Monday, June 30, 2014

The challenge for today was to reflect on how your personality has changed as you've aged. My answer:
My friend and I were just talking about this. We both said that we care less what other people think of us and we are becoming a little bit selfish when it comes to our own feelings and needs. Don't get me wrong, if someone needs us, we will both be there helping and caring BUT I'm tired of being swept up in other people's drama. I've learned (finally!) to recognize the type who will use you for their own selfish needs and then toss you aside. I've wasted far too much precious life not only trying to cater to these people but taking to heart their opinions of me. I use to live my life concentrating my energies on making everyone else happy. As I become not just older but old, I see too clearly how short and precious life is and not only am I going to try to fill every day with happiness if at all possible, I don't intend to allow others to steal my joy.

I can't say that anything I've done in my life was a waste of time or that any painful experience was without benefit. I think all experience has a purpose in our growth and learning. The last year of my life has been extremely painful. At times, it seemed unbearable but then, I was made aware that my problems were minor compared to so many and there was something I could do about my situation, at least parts of it. I could not bring back my dear friend who passed away. I could not and would not want to forget the time I got to spend with her before her passing. And I certainly am appreciative of the lessons learned during that experience. I made mistakes. I often stumbled awkwardly not knowing what to say, what to do. But I learned a valuable lesson, sometimes the answer to all questions is LOVE. There are times that is all we can do, all we have to give. I'm a fixer. I've always wanted to make life right for everyone, settle disputes, ease pain but there are times that is impossible. Sometimes, all you can do is love and remain silent when words offer no solution. So, painful as it was, losing my friend taught me lessons that I hope have made me a far better person.
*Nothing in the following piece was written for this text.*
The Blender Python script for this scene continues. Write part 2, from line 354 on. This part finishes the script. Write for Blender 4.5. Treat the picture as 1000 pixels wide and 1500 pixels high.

Just as having her for a friend always made me a better person. Now, the others who tried their best to prey upon me during that difficult time and make my life miserable, they are the ones that I can do something about. What I choose to do is ignore them and as I said above, stay out of their self imposed drama. Getting involved in that is a no win situation especially when two parties are involved and both want you on their side. I use to stay in the middle and try to resolve these situations but now I know to retreat all the way to the cheap seats. To be honest, I don't even want to watch. I think I'll go treat myself to an ice cream instead and leave them to fight their own faux battles of pride and jealousy, selfishness and control. Good riddance!